§ Goal:
Quote, with no changes, the lines that run from the top of the material to the line with "0), rz=PI / 2)", both included.

--- begin ---

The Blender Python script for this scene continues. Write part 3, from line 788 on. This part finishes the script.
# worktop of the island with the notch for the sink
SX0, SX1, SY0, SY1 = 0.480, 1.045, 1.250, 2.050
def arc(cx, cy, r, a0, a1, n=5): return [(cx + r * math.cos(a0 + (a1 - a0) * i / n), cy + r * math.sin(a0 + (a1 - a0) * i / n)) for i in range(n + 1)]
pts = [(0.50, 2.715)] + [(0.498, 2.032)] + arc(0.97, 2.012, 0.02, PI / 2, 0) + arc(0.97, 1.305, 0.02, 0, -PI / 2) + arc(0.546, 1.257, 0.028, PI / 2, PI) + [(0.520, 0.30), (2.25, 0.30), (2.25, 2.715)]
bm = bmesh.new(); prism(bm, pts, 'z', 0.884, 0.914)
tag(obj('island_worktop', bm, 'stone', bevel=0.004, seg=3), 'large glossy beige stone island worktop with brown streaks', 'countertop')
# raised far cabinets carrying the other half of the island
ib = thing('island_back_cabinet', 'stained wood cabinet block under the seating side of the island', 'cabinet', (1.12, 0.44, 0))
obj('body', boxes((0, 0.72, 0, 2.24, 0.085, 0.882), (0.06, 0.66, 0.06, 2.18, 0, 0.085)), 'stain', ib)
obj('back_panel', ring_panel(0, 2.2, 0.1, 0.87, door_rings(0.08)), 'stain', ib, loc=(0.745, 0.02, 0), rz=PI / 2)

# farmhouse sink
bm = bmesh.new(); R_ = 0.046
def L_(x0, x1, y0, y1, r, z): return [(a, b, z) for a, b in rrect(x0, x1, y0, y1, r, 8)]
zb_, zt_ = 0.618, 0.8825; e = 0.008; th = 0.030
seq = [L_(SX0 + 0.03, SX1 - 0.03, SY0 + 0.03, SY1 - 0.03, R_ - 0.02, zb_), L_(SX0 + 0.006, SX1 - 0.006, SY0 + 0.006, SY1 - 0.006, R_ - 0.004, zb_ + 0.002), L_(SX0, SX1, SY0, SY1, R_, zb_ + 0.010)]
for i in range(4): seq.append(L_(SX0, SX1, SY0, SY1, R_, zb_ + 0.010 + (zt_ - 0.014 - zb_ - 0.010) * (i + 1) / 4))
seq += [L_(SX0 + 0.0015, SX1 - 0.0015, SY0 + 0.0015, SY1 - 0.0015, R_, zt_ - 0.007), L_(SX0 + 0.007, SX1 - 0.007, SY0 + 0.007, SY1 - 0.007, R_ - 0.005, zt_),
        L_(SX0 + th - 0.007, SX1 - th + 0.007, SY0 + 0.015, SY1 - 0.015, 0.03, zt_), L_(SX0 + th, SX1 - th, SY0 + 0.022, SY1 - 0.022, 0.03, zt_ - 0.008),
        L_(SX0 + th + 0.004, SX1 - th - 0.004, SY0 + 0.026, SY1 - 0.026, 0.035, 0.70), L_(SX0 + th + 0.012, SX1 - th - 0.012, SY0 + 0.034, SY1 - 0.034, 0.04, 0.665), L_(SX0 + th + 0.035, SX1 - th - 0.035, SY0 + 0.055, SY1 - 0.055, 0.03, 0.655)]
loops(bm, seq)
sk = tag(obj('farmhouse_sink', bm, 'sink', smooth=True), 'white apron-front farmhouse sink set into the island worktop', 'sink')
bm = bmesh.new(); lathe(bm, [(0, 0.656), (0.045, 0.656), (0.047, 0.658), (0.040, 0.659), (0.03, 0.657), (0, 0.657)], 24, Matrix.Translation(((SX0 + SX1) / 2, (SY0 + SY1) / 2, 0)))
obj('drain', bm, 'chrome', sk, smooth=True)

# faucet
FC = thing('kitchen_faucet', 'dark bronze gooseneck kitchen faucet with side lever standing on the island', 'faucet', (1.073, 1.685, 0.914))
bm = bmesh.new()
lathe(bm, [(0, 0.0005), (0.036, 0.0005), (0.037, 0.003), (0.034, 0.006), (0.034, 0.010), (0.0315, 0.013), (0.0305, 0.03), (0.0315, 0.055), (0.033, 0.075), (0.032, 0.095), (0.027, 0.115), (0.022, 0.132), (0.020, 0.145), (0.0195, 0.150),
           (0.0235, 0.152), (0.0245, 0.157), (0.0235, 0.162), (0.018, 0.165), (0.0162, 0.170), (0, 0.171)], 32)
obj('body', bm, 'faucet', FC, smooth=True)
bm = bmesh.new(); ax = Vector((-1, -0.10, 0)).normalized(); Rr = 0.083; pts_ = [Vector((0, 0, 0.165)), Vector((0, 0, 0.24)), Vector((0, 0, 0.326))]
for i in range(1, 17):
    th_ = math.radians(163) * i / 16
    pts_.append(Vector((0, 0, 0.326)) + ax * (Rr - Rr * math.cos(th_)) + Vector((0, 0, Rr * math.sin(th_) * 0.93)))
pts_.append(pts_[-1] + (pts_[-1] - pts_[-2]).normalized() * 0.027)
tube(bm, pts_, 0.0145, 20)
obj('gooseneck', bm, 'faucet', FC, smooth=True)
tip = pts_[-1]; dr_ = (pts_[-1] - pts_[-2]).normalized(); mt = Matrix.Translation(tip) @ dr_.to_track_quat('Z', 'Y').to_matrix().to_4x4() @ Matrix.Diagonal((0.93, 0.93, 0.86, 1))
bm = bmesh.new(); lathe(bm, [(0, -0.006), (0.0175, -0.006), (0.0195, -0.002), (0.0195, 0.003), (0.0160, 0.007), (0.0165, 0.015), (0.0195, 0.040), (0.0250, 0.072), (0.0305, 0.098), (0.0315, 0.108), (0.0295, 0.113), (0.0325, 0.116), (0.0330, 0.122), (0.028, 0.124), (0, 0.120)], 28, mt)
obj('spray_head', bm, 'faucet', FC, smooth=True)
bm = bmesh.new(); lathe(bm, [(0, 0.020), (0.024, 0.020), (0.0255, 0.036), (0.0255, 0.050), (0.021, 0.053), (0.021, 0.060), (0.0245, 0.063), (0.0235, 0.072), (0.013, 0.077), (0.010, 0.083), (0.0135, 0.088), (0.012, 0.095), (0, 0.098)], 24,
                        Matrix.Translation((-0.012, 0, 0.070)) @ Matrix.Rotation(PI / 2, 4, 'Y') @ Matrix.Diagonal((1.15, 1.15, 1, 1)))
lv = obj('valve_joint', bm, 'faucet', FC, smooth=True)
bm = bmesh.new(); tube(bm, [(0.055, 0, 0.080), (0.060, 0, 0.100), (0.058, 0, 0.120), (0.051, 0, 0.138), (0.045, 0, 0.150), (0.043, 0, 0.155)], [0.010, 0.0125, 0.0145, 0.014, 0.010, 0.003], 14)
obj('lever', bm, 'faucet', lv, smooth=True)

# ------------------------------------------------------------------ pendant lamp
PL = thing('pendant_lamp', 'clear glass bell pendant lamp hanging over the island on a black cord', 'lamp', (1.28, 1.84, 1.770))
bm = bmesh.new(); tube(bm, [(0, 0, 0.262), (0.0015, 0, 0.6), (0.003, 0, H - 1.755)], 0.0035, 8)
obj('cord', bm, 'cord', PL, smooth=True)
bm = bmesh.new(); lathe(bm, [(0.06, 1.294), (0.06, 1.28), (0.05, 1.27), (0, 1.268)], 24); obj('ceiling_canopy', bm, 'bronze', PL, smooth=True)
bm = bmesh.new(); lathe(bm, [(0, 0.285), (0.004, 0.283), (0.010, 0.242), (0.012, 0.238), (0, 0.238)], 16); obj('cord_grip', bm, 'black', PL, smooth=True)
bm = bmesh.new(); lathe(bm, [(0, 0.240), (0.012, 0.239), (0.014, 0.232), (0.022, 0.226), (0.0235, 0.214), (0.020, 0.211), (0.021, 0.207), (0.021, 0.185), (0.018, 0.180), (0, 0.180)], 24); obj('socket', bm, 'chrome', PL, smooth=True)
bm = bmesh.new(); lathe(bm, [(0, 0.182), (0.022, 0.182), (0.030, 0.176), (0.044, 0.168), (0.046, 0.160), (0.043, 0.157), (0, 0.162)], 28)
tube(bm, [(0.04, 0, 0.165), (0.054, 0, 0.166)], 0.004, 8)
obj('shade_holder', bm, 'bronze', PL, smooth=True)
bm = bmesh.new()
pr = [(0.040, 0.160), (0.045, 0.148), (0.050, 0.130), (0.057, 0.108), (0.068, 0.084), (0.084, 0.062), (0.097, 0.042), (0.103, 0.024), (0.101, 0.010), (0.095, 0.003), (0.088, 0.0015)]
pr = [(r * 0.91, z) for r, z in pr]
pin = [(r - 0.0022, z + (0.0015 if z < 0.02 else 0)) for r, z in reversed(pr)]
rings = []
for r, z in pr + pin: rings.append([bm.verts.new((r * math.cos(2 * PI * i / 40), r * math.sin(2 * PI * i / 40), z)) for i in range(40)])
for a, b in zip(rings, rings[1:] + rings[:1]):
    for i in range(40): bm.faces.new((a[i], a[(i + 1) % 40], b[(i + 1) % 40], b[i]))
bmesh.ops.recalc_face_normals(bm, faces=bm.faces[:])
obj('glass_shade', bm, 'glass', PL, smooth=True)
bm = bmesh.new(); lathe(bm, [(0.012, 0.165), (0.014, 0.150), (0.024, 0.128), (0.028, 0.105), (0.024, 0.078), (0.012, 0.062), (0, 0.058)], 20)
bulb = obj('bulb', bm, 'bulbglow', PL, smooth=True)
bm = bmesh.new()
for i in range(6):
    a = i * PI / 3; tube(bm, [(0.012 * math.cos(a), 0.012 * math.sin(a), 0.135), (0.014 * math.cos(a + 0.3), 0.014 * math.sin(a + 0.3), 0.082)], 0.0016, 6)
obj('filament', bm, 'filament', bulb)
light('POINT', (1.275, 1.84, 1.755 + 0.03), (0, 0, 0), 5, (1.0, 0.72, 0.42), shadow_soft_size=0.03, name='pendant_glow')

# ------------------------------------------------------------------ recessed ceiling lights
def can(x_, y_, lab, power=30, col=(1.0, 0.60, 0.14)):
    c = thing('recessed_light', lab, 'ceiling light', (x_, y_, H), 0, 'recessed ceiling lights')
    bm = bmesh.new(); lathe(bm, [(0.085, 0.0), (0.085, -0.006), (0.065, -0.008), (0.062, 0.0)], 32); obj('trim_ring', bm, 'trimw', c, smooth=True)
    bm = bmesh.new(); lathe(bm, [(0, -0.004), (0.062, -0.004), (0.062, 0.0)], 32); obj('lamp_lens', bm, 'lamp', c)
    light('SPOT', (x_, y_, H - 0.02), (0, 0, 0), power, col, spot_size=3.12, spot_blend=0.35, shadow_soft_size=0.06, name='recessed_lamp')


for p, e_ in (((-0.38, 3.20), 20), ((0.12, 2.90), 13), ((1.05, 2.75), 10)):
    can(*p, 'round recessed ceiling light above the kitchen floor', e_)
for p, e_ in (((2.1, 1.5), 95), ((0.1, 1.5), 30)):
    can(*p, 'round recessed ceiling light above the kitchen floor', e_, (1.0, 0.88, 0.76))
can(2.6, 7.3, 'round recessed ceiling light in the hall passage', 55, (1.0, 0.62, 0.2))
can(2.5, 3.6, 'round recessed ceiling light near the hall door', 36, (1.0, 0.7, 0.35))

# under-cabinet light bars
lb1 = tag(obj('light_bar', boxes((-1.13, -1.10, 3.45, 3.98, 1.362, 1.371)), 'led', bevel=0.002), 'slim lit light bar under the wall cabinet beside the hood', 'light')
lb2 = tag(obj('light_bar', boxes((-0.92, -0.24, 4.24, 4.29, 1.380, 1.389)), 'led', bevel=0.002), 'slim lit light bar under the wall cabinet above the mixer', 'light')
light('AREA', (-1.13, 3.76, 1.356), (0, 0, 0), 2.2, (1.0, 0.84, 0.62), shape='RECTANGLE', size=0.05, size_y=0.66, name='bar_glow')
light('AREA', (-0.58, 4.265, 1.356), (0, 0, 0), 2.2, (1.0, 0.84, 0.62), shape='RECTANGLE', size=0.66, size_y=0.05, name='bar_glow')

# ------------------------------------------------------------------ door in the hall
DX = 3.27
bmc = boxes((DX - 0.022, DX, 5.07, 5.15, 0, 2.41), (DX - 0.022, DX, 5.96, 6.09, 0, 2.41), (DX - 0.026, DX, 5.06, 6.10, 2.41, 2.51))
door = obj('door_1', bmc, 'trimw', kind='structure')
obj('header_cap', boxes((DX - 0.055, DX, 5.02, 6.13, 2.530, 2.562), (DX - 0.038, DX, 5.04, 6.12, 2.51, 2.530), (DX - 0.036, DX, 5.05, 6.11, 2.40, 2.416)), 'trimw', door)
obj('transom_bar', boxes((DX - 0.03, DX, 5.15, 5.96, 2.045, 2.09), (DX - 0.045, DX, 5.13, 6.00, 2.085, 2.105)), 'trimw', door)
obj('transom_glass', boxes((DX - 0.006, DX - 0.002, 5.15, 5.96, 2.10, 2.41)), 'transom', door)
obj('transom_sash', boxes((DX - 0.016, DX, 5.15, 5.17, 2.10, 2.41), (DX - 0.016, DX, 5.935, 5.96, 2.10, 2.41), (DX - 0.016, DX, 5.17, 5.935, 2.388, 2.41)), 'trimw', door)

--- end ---

§ Complete answer:
The Blender Python script for this scene continues. Write part 3, from line 788 on. This part finishes the script.
# worktop of the island with the notch for the sink
SX0, SX1, SY0, SY1 = 0.480, 1.045, 1.250, 2.050
def arc(cx, cy, r, a0, a1, n=5): return [(cx + r * math.cos(a0 + (a1 - a0) * i / n), cy + r * math.sin(a0 + (a1 - a0) * i / n)) for i in range(n + 1)]
pts = [(0.50, 2.715)] + [(0.498, 2.032)] + arc(0.97, 2.012, 0.02, PI / 2, 0) + arc(0.97, 1.305, 0.02, 0, -PI / 2) + arc(0.546, 1.257, 0.028, PI / 2, PI) + [(0.520, 0.30), (2.25, 0.30), (2.25, 2.715)]
bm = bmesh.new(); prism(bm, pts, 'z', 0.884, 0.914)
tag(obj('island_worktop', bm, 'stone', bevel=0.004, seg=3), 'large glossy beige stone island worktop with brown streaks', 'countertop')
# raised far cabinets carrying the other half of the island
ib = thing('island_back_cabinet', 'stained wood cabinet block under the seating side of the island', 'cabinet', (1.12, 0.44, 0))
obj('body', boxes((0, 0.72, 0, 2.24, 0.085, 0.882), (0.06, 0.66, 0.06, 2.18, 0, 0.085)), 'stain', ib)
obj('back_panel', ring_panel(0, 2.2, 0.1, 0.87, door_rings(0.08)), 'stain', ib, loc=(0.745, 0.02, 0), rz=PI / 2)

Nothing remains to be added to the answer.